Shares of online used car seller Carvana (CVNA 0.35%) rocketed higher last week after the company updated its outlook for the second quarter. Carvana now expects to report adjusted earnings before interest, taxes, depreciation, and amortization (EBITDA) of at least $50 million, compared to a previous outlook calling for positive adjusted EBITDA. The company also sees its non-GAAP (generally accepted accounting principles) total gross profit per unit metric exceeding $6,000, which would be a new record and up 63% year over year.
While the market cheered this improved outlook, there are two very important things to know.
1. Adjusted EBITDA is a bad profitability metric
What is adjusted EBITDA? To calculate EBITDA, take a company's net income and add back interest, taxes, depreciation, and amortization. The "adjusted" part involves backing out even more expenses, often stock-based compensation.
EBITDA can be useful for comparing companies in the same industry with different capital structures, but as a profitability metric, especially one that management uses to drive decision-making, it's problematic, to say the least.
For one, interest, taxes, depreciation, amortization, and stock-based compensation are real expenses. Capital expenditures aren't free. Debt must be serviced. Stock options dilute shareholders.
For Carvana, the gap between adjusted EBITDA and anything more closely resembling a true accounting of profitability -- net income or free cash flow -- is enormous. In the first quarter, while adjusted EBITDA was a loss of just $24 million, net income was a loss of $286 million, and free cash flow was a loss of $98 million. Free cash flow, which represents the actual cash generated by operations minus capital expenditures, was boosted by a big reduction in inventories, which can't be repeated every quarter.
Carvana had $8.5 billion of debt as of March 31, and it paid $159 million in interest on that debt in the first quarter alone. Adjusted EBITDA completely ignores this expense.
2. Gross profit per unit is not what you think
Carvana sells vehicles at retail and through its wholesale operations. When the company talks about "total gross profit per unit," one would think calculating this metric would involve taking the total gross profit generated and dividing it by the total number of units sold. One would be wrong.

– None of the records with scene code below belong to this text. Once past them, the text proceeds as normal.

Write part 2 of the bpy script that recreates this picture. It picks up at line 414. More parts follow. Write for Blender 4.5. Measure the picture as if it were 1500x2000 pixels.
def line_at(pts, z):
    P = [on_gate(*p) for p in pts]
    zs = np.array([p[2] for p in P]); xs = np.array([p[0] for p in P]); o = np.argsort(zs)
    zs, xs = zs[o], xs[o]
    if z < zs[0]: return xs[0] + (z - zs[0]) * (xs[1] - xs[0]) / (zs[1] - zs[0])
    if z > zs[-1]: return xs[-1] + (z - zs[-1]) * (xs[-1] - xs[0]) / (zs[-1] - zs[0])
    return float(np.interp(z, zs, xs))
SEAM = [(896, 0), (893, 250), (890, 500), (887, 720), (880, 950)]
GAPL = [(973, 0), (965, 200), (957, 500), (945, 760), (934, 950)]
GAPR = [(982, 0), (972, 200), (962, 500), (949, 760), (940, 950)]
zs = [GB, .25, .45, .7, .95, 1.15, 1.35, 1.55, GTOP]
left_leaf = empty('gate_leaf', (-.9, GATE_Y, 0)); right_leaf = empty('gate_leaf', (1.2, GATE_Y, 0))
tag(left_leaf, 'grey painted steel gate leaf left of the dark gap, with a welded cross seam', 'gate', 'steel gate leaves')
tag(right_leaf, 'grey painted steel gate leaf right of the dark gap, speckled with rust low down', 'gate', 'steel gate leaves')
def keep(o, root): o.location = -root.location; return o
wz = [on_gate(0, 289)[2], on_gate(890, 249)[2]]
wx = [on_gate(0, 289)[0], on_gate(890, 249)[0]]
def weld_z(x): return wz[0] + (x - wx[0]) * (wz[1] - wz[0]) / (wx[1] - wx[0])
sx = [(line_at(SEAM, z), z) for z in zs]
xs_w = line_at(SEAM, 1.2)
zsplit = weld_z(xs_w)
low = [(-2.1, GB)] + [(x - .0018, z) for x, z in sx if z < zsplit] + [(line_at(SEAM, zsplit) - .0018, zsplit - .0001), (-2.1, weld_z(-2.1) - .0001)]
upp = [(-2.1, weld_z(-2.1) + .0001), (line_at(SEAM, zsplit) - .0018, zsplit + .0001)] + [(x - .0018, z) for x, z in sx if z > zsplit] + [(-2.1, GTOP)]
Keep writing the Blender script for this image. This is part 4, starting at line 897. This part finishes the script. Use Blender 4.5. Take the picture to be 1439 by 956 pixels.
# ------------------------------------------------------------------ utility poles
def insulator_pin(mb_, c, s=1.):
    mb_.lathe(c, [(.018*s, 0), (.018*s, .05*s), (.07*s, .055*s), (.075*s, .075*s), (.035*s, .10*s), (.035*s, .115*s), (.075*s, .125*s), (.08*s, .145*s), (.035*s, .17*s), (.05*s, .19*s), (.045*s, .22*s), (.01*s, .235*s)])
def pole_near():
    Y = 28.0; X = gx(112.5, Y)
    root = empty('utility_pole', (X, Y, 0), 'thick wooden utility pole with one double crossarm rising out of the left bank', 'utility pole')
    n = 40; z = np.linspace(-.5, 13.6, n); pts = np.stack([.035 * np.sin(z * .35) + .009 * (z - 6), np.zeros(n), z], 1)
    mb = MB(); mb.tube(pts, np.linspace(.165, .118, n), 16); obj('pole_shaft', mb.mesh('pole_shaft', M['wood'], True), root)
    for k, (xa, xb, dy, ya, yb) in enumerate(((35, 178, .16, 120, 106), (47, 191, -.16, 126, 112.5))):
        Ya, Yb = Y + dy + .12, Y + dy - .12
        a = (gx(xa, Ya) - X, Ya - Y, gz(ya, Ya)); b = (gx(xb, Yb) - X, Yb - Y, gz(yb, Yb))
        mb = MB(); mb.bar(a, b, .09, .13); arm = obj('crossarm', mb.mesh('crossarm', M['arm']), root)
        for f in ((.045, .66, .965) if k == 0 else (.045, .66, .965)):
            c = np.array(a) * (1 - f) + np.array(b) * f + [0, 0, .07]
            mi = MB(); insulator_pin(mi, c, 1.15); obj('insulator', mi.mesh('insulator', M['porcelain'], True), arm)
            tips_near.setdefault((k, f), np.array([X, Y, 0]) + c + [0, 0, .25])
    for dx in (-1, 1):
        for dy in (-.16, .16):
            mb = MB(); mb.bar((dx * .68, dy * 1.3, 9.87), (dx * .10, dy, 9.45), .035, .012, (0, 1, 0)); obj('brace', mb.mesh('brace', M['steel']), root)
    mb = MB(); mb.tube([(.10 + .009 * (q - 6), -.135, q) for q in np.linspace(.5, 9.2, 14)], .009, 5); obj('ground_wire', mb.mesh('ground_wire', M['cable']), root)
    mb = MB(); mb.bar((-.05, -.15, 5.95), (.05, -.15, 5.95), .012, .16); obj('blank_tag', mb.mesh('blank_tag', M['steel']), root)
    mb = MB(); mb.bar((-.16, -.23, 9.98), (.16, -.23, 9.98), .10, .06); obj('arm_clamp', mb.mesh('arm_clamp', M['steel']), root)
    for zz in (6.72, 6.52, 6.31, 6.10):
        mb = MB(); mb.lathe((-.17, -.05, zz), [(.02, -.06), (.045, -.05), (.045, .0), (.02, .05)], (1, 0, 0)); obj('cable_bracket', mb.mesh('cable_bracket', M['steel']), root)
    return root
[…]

Instead, Carvana takes the total gross profit generated, which includes contributions from retail vehicle sales, sales of loans, and wholesale vehicle sales, and divides it by the number of retail vehicles sold. Imagine if Best Buy reported a "total gross profit per TV sold" metric that took the company's total gross profit from everything it sold and divided it by the number of TVs sold. That's essentially what Carvana is doing here.
To be fair, the constituent parts of this metric improved during the first quarter. But it's a bizarre metric to latch onto. One way to increase it would be to funnel as many cars through the wholesale channel as possible. The wholesale units aren't a factor, but the total gross profit they generate is included.
The wrong goalposts
Carvana is measuring its turnaround effort with two deeply flawed metrics. Both are moving in the right direction, but that just doesn't mean much.
The concerning thing for investors should be that these metrics are driving management's decisions. A profitability metric that ignores crushing interest payments, among other things, and a gross profit per-unit metric that uses an inventive definition of the word "unit" are guiding the company.
In short, management is focused on the wrong things, and that's enough of a reason to avoid the stock.